Never more so than Superior Saturday which really ups the stakes. In an interesting cut back to the events unfolding on Earth, the unnamed city now faces destruction by nukes as the army tries a last resort option to control the plague fears. I really enjoyed this aspect of the book and the cutting between Arthur and Leaf no longer feels as jarring as it did previously, Leaf's role in this book being particularly commendable as Nix works in a bit of contemporary action-thriller stuff which works as a nice counterpoint to the fantasy of Arthur's adventures in the house.

And so we come to our lead character himself, Arthur, and finally, he decides to just go for it and accept he's going to have to become a Denizen in order to save the House.
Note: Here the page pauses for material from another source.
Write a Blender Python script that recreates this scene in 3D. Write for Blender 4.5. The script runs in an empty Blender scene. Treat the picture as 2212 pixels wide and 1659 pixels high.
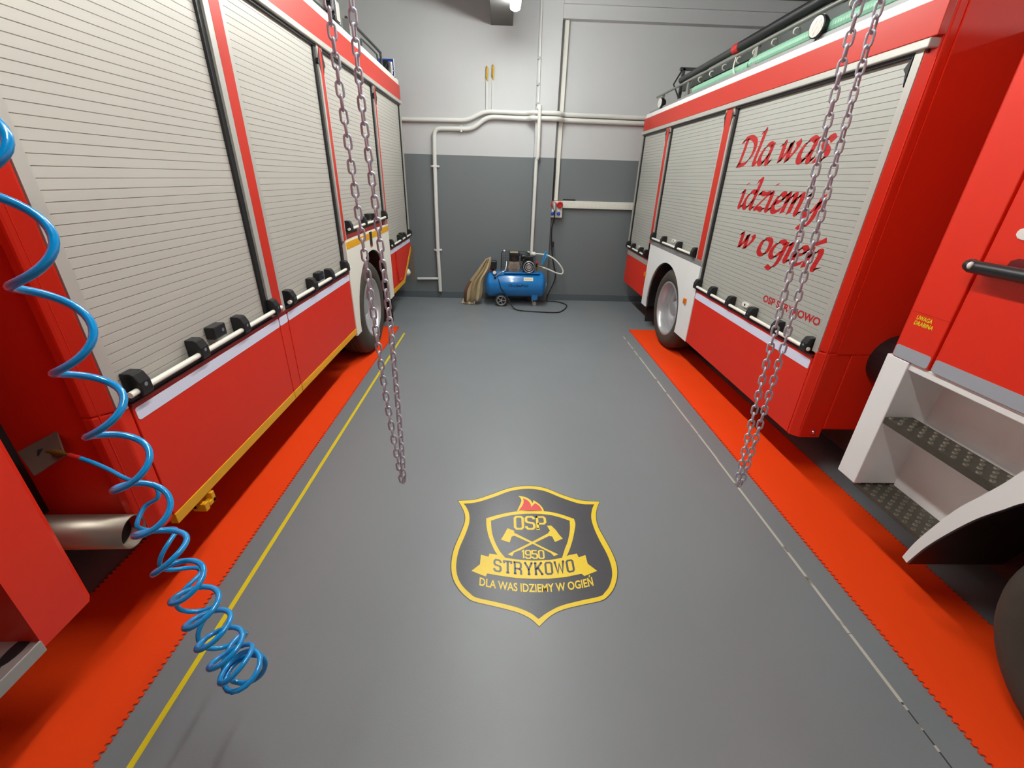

I can't tell you how relieved i was when i read that part, finally he could use the key's abilities to their full extent and the way he stops time and holds back a giant wave of Nothing is pretty awe-inspiring cinematic stuff.

Obviously, with this new-found power, comes ever-greater dangers. Saturday is a sutiably aloof villain, Nix's imagery of her 10,000+ feet tower is fascinating as is the workings of its various machinery by the Piper's children. The ever-fabulous Suzy gets a fair share of action too, her cockney charms always serving up great moments humour here and there.